ISLAMABAD OFFICERS received training biased against the United States at a prestigious Pakistan army institution, according to Wikileaks, underscoring concern that anti-Americanism in the country’s powerful military is growing amid strains with Washington.

A US diplomatic cable said the former US ambassador to Pakistan, Anne Patterson, found officers at the National defence University (NDU) were “naive and biased” against the United States, a key ally which gives Pakistan billions of dollars of aid to help fight Islamist militants.

Fears the military could be harbouring militant sympathizers have grown since US forces found and killed Osama bin Laden this month in a Pakistani garrison town, where the Al Qaeda leader had probably lived for several years.

Pakistan’s military also controls the country’s nuclear arms, and a series of attacks against military installations has heightened fears about the safety of those weapons.

“The elite of this crop of colonels and brigadiers are receiving biased NDU training with no chance to hear alternative views of the US,” the Wikileaks cable, which was published in the Dawn newspaper, quoted Patterson as saying.

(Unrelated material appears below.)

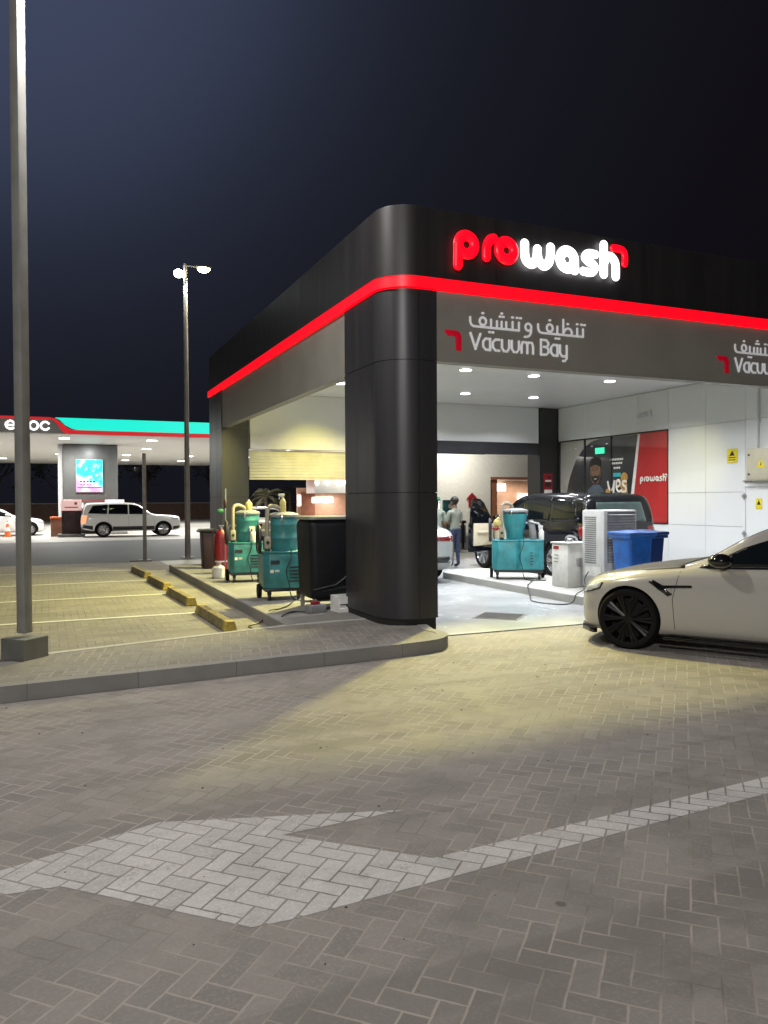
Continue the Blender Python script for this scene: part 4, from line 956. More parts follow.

“Given the bias of the instructors, we also believe it would be beneficial to initiate an exchange program for instructors.” Some of the officers believed the CIA was in charge of the US media, the report said.

Anti-Americanism runs high among many of Pakistan’s mainly Muslim people but it has deepened after bin Laden’s killing in a secret US raid which many Pakistanis see as breach of sovereignty.